The pole in those pix is just a mike boom stand...it's kinda heavy - I apologize to my boom operators.

Quote:

Originally Posted by rand blair
Cole, thanks for going through the effort to put that together. I am teaching a few Ugandan recruits the art in addition to running Big Heart productions in East Africa and will gladly pass this on th them.

Awesome, I come from a long line of educators, it's good to know I'm helping expand knowledge for someone. I'm excited to see what you and your recruits come up with :)

Cole McDonald September 7th, 2006 01:30 PM

I have a quick preview up of where I'm going with my Turnkey movie making pages:

http://www.yafiunderground.com/Turnkey/tkoutline.txt

My goal is 1 paragraph per topic and pictures to illustrate the point, one point at a time. No overwhelming amounts of info to sift through, just useful "do this" kind of information that I couldn't find online when I was learning this stuff...I had to wade through tons of technical/artistic theory crap to get to "point a light here, point the camera here".

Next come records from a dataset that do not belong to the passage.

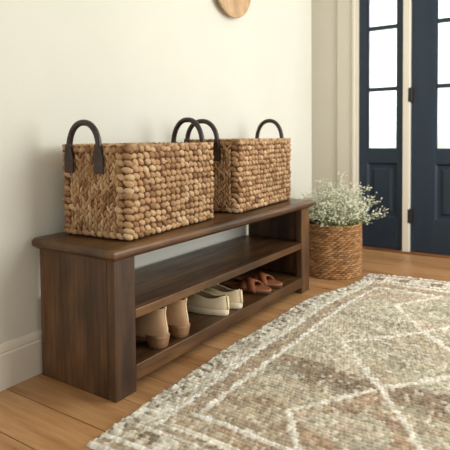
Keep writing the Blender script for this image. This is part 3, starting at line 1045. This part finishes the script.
# ------------------------------------------------------------------ light
def area(name, loc, target, sx, sy, power, colr, spread=PI):
    l_ = bpy.data.lights.new(name, 'AREA')
    l_.shape = 'RECTANGLE'; l_.size = sx; l_.size_y = sy
    l_.energy = power; l_.color = colr; l_.spread = spread
    o = bpy.data.objects.new(name, l_); col.objects.link(o)
    o.location = loc
    o.rotation_euler = (Vector(target) - Vector(loc)).to_track_quat('-Z', 'Y').to_euler()
    return o
area('window_daylight', (2.9, 1.75, 1.55), (0.0, 1.65, 1.2), 2.0, 2.0, 63, (1.0, 0.992, 0.965))

w = bpy.data.worlds.new('daylight')
scene.world = w
w.use_nodes = True
nt = w.node_tree
bg = nt.nodes['Background']
tc = nt.nodes.new('ShaderNodeTexCoord')
sep = nt.nodes.new('ShaderNodeSeparateXYZ')
nt.links.new(tc.outputs['Generated'], sep.inputs[0])
# bright outdoors beyond the doors (+y), soft warm room tone on the near side
c_ = ramp(nt, math_n(nt, 'MULTIPLY_ADD', sep.outputs['Y'], 0.5), [(0.0, (1.15, 1.12, 1.06, 1)), (0.10, (0.95, 0.93, 0.88, 1)), (0.2, (0.36, 0.352, 0.335, 1)), (0.55, (0.40, 0.392, 0.37, 1)), (0.78, (1.9, 1.95, 1.9, 1)), (1.0, (2.1, 2.15, 2.05, 1))])
for n_ in nt.nodes:
    if n_.type == 'MATH' and n_.operation == 'MULTIPLY_ADD': n_.inputs[2].default_value = 0.5
gn = noise(nt, tc.outputs['Generated'], 9.0, 4, 0.6)
gm = ramp(nt, gn, [(0.44, (0, 0, 0, 1)), (0.62, (1, 1, 1, 1))])
lowz = ramp(nt, math_n(nt, 'MULTIPLY', math_n(nt, 'ADD', sep.outputs['Z'], 0.6), 1.0), [(0.45, (1, 1, 1, 1)), (0.85, (0.25, 0.25, 0.25, 1))])
beyond = ramp(nt, sep.outputs['Y'], [(0.55, (0, 0, 0, 1)), (0.7, (1, 1, 1, 1))])
gf = math_n(nt, 'MULTIPLY', math_n(nt, 'MULTIPLY', gm, lowz), beyond)
c_ = mixc(nt, gf, c_, (0.66, 0.72, 0.58, 1))
nt.links.new(c_, bg.inputs['Color'])
bg.inputs['Strength'].default_value = 1.0

# ------------------------------------------------------------------ camera
cd = bpy.data.cameras.new('camera')
cam = bpy.data.objects.new('camera', cd)
col.objects.link(cam)
yaw, pit, roll = -0.5837, -0.0385, -0.0079
fw = Vector((math.sin(yaw) * math.cos(pit), math.cos(yaw) * math.cos(pit), math.sin(pit)))
r0 = Vector((math.cos(yaw), -math.sin(yaw), 0)); u0 = r0.cross(fw)
r2 = r0 * math.cos(roll) + u0 * math.sin(roll); u2 = -r0 * math.sin(roll) + u0 * math.cos(roll)
cam.matrix_world = Matrix(((r2.x, u2.x, -fw.x, 1.5894), (r2.y, u2.y, -fw.y, -1.158), (r2.z, u2.z, -fw.z, 0.8535), (0, 0, 0, 1)))
cd.sensor_width = 36.0
cd.lens = 519.46 / 450 * 36
cd.shift_x = (225 - 231.31) / 450
cd.shift_y = (156.47 - 225) / 450
cd.clip_start = 0.05
cd.dof.use_dof = True
cd.dof.focus_distance = 1.9
cd.dof.aperture_fstop = 4.0
scene.camera = cam

vs_ = scene.view_settings
vs_.view_transform = 'Standard'
vs_.look = 'None'
vs_.exposure = 0.19
vs_.gamma = 1.0
vs_.use_curve_mapping = False
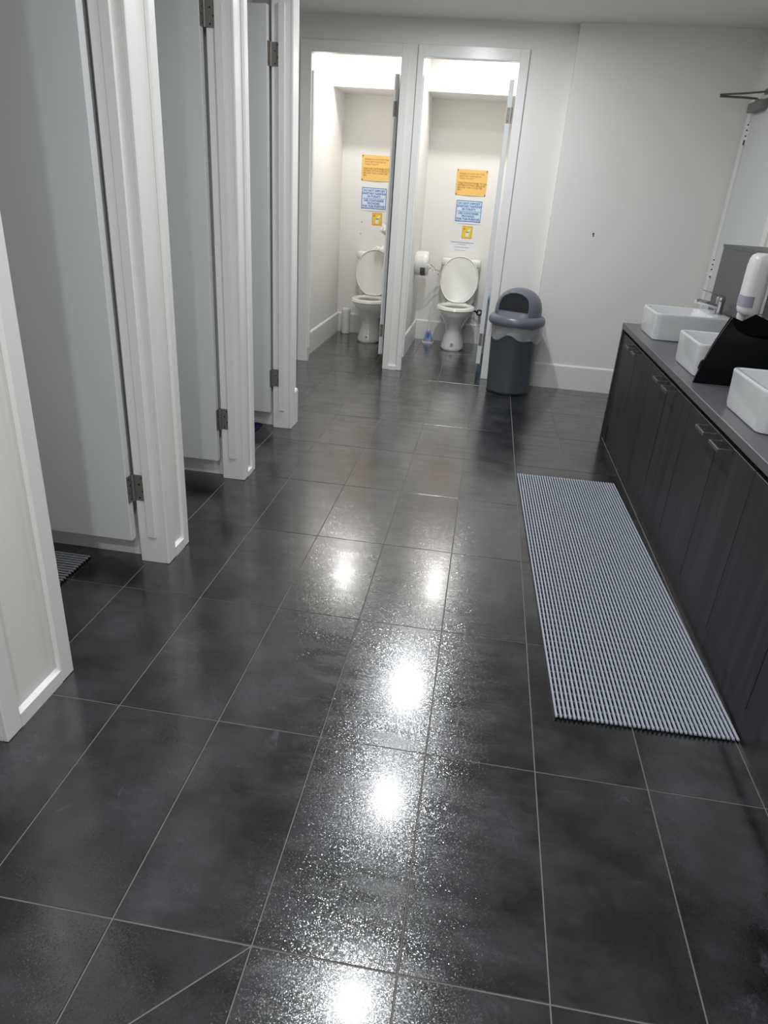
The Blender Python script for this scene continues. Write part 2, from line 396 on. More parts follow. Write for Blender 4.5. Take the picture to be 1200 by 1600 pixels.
# ------------------------------------------------------------------ hinges and left doors
def door_left(n, yj, label, wid=.675):
    """door hung on the far jamb yj, swung 90 degrees into the cubicle so that its face looks down the room"""
    t = empty('door_%d' % n, (PX0-.35, yj-.03, 0), label, kind='structure')
    x1 = PX0-.010; yd0, yd1 = yj-.042, yj-.006
    obj('leaf', B(x1-wid, x1, yd0, yd1, .108, 2.212, bev=.002, seg=1), M['door'], t)
    hx = x1+.007
    for z0 in (.268, 1.953):
        h = obj('hinge', B(hx-.004, hx+.045, yj-.0035, yj-.0002, z0, z0+.106), M['steel'], t, label='steel butt hinge')
        obj('hinge_leaf', B(x1, x1+.0032, yd0+.002, yd1-.002, z0, z0+.106), M['steel'], h)
        bm = bmesh.new(); lathe(bm, [(.0062, z0), (.0062, z0+.106)], hx, yj-.0075, 12)
        obj('pin', bm, M['steel'], h, smooth=True)
        for q, dz in enumerate((.012, .039, .067, .094)):
            bm = bmesh.new(); cyly(bm, yj-.0045, yj-.0030, hx+(.036 if q % 2 else .022), z0+dz, .0036, 10)
            obj('screw', bm, M['screw'], h)
        for q, dz in enumerate((.012, .039, .067, .094)):
            bm = bmesh.new(); cylx(bm, x1+.003, x1+.0042, yd0+(.012 if q % 2 else .02), z0+dz, .0032, 10)
            obj('screw', bm, M['screw'], h)
    return t
door_left(1, 1.40, 'pale grey cubicle door standing open, nearest on the left', .64)
door_left(2, 2.308, 'pale grey cubicle door standing open, middle of the left row')
door_left(3, 3.192, 'pale grey cubicle door standing open, farthest of the left row')

# ------------------------------------------------------------------ far cubicle frames and doors
def frame_back(n, x0, x1, a0, a1, label):
    t = empty('trim_%d' % n, ((x0+x1)/2, FY0, 0), label, kind='structure')
    J = .02
    obj('jamb', B(x0-J, x0, FY0, FY1, 0, HEAD), M['trim'], t)
    obj('jamb', B(x1, x1+J, FY0, FY1, 0, HEAD), M['trim'], t)
    obj('head', B(x0-J, x1+J, FY0, FY1, HEAD, HEAD+.02), M['trim'], t)
    obj('door_stop', B(x0, x0+.012, FY0+.014, FY0+.044, .11, 2.20, bev=.002, seg=1), M['trim'], t)
    y0 = YF-.012
    obj('architrave', B(a0, x0+.001, y0, FY0, 0, 2.392, bev=.003, seg=1), M['trim'], t)
    obj('architrave', B(x1-.001, a1, y0, FY0, 0, 2.392, bev=.003, seg=1), M['trim'], t)
    obj('architrave', B(x0, x1, y0, FY0, HEAD-.001, 2.392, bev=.003, seg=1), M['trim'], t)
    return t
frame_back(5, OPB[0][0], OPB[0][1], -1.272, -.457, 'white door frame of the far left cubicle')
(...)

I hope to put up the most complete and immediately useful tutorial on the web for complete beginners who just want to make a movie by themselves without having to wade through block diagrams of compression algorithms and optical algebra to be able to set their friend in front of the camera and have them deliver some lines.

Let me know what you think if you will, I'd love to have feedback from whomever chooses to give it. I take both positive and negative in stride, so fire away.